CBS’s decision to shelve a high-profile story on the Trump administration comes as the broadcaster’s parent company, Paramount Skydance, is in a multi-billion-dollar bidding war with Netflix to buy Warner Bros Discovery.

Trump has made clear he is taking a keen interest in the merger, which will likely need regulatory approval.

Paramount was purchased by the Ellison family, which is close to Trump, earlier this year. Larry Ellison is one of the world’s richest people, via his tech company Oracle, and a major Trump donor.

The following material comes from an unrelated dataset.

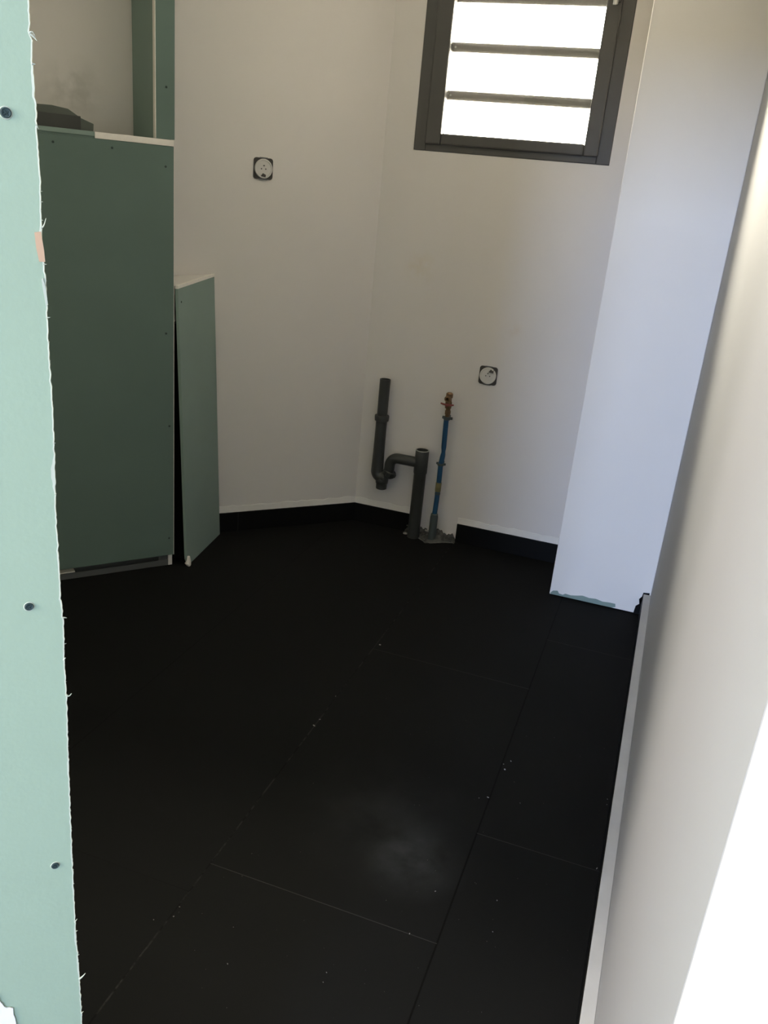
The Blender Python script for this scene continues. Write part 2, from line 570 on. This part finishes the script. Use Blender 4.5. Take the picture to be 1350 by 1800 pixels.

The Republican president has frequently criticized “60 Minutes” and sued CBS in 2024 over his claim that the news program had edited an interview with Democrat Kamala Harris in order to help her.

Paramount chief David Ellison – son of Larry Ellison – brought in Bari Weiss as a new editor in chief this October, leading to expectations that she would steer the renowned broadcaster to be more friendly to Trump.

In her note to colleagues, Alfonsi said the CECOT segment had been cleared by corporate lawyers before being “spiked.”

“If the administration’s refusal to participate becomes a valid reason to spike a story, we have effectively handed them a ‘kill switch’ for any reporting they find inconvenient.”

Weiss told The New York Times in a statement that she would be “airing this important piece when it’s ready.”

“Holding stories that aren’t ready for whatever reason — that they lack sufficient context, say, or that they are missing critical voices — happens every day in every newsroom.”

The executive producer of “60 Minutes,” Tanya Simon, told fellow employees that she had resisted Weiss’s order, but “ultimately had to comply.”

“We pushed back, we defended our story, but she wanted changes,” Simon was quoted as saying by The Washington Post in a transcript of the producer’s private meeting with colleagues.